**What this task involves**
Repeat all of the data precisely.

(begin)

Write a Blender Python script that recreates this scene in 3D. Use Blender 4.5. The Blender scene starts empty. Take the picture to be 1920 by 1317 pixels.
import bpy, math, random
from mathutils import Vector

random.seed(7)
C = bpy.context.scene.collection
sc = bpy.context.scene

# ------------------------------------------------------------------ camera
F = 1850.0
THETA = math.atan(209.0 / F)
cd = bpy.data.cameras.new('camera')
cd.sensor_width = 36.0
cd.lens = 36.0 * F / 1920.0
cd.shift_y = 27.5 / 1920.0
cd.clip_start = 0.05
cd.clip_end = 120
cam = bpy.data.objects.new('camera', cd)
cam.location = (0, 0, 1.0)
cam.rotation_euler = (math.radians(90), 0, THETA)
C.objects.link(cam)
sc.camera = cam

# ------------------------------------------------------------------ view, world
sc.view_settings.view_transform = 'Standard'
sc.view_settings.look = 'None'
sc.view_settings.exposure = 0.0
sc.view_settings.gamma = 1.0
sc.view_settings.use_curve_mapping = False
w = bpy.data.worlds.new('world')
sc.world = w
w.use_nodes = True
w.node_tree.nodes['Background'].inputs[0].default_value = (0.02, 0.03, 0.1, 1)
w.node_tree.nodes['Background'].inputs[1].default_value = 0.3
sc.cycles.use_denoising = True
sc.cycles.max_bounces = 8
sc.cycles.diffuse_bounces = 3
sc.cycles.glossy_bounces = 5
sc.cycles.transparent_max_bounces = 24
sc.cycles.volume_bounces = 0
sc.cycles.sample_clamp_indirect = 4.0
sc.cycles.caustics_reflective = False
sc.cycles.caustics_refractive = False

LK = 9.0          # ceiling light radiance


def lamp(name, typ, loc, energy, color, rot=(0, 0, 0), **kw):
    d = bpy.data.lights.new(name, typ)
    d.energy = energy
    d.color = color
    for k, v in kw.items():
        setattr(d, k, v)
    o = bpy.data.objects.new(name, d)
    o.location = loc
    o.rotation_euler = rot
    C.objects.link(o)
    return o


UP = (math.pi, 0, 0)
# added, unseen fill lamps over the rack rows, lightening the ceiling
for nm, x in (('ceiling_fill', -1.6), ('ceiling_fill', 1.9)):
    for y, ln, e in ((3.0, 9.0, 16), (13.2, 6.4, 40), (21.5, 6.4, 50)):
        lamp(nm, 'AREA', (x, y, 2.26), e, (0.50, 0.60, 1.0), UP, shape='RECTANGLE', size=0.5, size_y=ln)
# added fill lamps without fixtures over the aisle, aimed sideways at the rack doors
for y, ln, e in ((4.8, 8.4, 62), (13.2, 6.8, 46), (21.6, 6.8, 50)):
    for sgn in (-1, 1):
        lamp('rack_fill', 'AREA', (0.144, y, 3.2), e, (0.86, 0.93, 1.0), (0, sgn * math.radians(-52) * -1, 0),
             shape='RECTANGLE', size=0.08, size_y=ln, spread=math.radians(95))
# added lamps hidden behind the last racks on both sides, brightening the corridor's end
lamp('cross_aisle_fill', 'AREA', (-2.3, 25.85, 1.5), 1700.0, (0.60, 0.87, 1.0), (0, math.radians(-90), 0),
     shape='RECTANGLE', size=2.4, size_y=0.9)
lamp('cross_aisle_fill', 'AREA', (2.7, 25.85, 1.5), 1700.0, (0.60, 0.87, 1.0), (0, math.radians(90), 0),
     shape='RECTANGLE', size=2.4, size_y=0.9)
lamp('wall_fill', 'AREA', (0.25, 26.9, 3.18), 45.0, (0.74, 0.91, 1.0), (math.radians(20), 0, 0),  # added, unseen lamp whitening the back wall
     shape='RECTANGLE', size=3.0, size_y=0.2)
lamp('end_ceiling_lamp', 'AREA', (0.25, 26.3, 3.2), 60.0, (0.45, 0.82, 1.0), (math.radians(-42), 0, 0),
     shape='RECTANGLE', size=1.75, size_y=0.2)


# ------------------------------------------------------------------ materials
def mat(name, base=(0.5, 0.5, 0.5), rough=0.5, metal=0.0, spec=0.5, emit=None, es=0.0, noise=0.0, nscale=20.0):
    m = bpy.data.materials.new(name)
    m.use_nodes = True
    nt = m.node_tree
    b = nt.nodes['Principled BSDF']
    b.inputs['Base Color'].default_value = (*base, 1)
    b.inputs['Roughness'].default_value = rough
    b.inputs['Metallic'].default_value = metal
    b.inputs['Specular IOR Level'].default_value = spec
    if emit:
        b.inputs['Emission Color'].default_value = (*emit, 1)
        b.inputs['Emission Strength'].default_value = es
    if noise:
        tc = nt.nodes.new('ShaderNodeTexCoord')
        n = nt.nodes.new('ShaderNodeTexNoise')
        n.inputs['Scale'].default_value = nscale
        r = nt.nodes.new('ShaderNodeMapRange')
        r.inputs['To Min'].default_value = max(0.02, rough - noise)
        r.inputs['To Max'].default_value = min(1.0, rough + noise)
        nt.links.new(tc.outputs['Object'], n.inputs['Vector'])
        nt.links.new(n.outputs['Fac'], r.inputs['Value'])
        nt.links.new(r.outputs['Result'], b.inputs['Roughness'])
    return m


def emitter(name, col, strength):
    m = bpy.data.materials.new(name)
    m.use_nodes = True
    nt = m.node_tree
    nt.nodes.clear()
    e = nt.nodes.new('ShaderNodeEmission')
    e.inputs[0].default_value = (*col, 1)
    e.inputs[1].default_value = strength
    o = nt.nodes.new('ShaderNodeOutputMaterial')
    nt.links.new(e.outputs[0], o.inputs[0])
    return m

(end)

**Task answer**
Write a Blender Python script that recreates this scene in 3D. Use Blender 4.5. The Blender scene starts empty. Take the picture to be 1920 by 1317 pixels.
import bpy, math, random
from mathutils import Vector

random.seed(7)
C = bpy.context.scene.collection
sc = bpy.context.scene

# ------------------------------------------------------------------ camera
F = 1850.0
THETA = math.atan(209.0 / F)
cd = bpy.data.cameras.new('camera')
cd.sensor_width = 36.0
cd.lens = 36.0 * F / 1920.0
cd.shift_y = 27.5 / 1920.0
cd.clip_start = 0.05
cd.clip_end = 120
cam = bpy.data.objects.new('camera', cd)
cam.location = (0, 0, 1.0)
cam.rotation_euler = (math.radians(90), 0, THETA)
C.objects.link(cam)
sc.camera = cam

# ------------------------------------------------------------------ view, world
sc.view_settings.view_transform = 'Standard'
sc.view_settings.look = 'None'
sc.view_settings.exposure = 0.0
sc.view_settings.gamma = 1.0
sc.view_settings.use_curve_mapping = False
w = bpy.data.worlds.new('world')
sc.world = w
w.use_nodes = True
w.node_tree.nodes['Background'].inputs[0].default_value = (0.02, 0.03, 0.1, 1)
w.node_tree.nodes['Background'].inputs[1].default_value = 0.3
sc.cycles.use_denoising = True
sc.cycles.max_bounces = 8
sc.cycles.diffuse_bounces = 3
sc.cycles.glossy_bounces = 5
sc.cycles.transparent_max_bounces = 24
sc.cycles.volume_bounces = 0
sc.cycles.sample_clamp_indirect = 4.0
sc.cycles.caustics_reflective = False
sc.cycles.caustics_refractive = False

LK = 9.0          # ceiling light radiance


def lamp(name, typ, loc, energy, color, rot=(0, 0, 0), **kw):
    d = bpy.data.lights.new(name, typ)
    d.energy = energy
    d.color = color
    for k, v in kw.items():
        setattr(d, k, v)
    o = bpy.data.objects.new(name, d)
    o.location = loc
    o.rotation_euler = rot
    C.objects.link(o)
    return o


UP = (math.pi, 0, 0)
# added, unseen fill lamps over the rack rows, lightening the ceiling
for nm, x in (('ceiling_fill', -1.6), ('ceiling_fill', 1.9)):
    for y, ln, e in ((3.0, 9.0, 16), (13.2, 6.4, 40), (21.5, 6.4, 50)):
        lamp(nm, 'AREA', (x, y, 2.26), e, (0.50, 0.60, 1.0), UP, shape='RECTANGLE', size=0.5, size_y=ln)
# added fill lamps without fixtures over the aisle, aimed sideways at the rack doors
for y, ln, e in ((4.8, 8.4, 62), (13.2, 6.8, 46), (21.6, 6.8, 50)):
    for sgn in (-1, 1):
        lamp('rack_fill', 'AREA', (0.144, y, 3.2), e, (0.86, 0.93, 1.0), (0, sgn * math.radians(-52) * -1, 0),
             shape='RECTANGLE', size=0.08, size_y=ln, spread=math.radians(95))
# added lamps hidden behind the last racks on both sides, brightening the corridor's end
lamp('cross_aisle_fill', 'AREA', (-2.3, 25.85, 1.5), 1700.0, (0.60, 0.87, 1.0), (0, math.radians(-90), 0),
     shape='RECTANGLE', size=2.4, size_y=0.9)
lamp('cross_aisle_fill', 'AREA', (2.7, 25.85, 1.5), 1700.0, (0.60, 0.87, 1.0), (0, math.radians(90), 0),
     shape='RECTANGLE', size=2.4, size_y=0.9)
lamp('wall_fill', 'AREA', (0.25, 26.9, 3.18), 45.0, (0.74, 0.91, 1.0), (math.radians(20), 0, 0),  # added, unseen lamp whitening the back wall
     shape='RECTANGLE', size=3.0, size_y=0.2)
lamp('end_ceiling_lamp', 'AREA', (0.25, 26.3, 3.2), 60.0, (0.45, 0.82, 1.0), (math.radians(-42), 0, 0),
     shape='RECTANGLE', size=1.75, size_y=0.2)


# ------------------------------------------------------------------ materials
def mat(name, base=(0.5, 0.5, 0.5), rough=0.5, metal=0.0, spec=0.5, emit=None, es=0.0, noise=0.0, nscale=20.0):
    m = bpy.data.materials.new(name)
    m.use_nodes = True
    nt = m.node_tree
    b = nt.nodes['Principled BSDF']
    b.inputs['Base Color'].default_value = (*base, 1)
    b.inputs['Roughness'].default_value = rough
    b.inputs['Metallic'].default_value = metal
    b.inputs['Specular IOR Level'].default_value = spec
    if emit:
        b.inputs['Emission Color'].default_value = (*emit, 1)
        b.inputs['Emission Strength'].default_value = es
    if noise:
        tc = nt.nodes.new('ShaderNodeTexCoord')
        n = nt.nodes.new('ShaderNodeTexNoise')
        n.inputs['Scale'].default_value = nscale
        r = nt.nodes.new('ShaderNodeMapRange')
        r.inputs['To Min'].default_value = max(0.02, rough - noise)
        r.inputs['To Max'].default_value = min(1.0, rough + noise)
        nt.links.new(tc.outputs['Object'], n.inputs['Vector'])
        nt.links.new(n.outputs['Fac'], r.inputs['Value'])
        nt.links.new(r.outputs['Result'], b.inputs['Roughness'])
    return m


def emitter(name, col, strength):
    m = bpy.data.materials.new(name)
    m.use_nodes = True
    nt = m.node_tree
    nt.nodes.clear()
    e = nt.nodes.new('ShaderNodeEmission')
    e.inputs[0].default_value = (*col, 1)
    e.inputs[1].default_value = strength
    o = nt.nodes.new('ShaderNodeOutputMaterial')
    nt.links.new(e.outputs[0], o.inputs[0])
    return m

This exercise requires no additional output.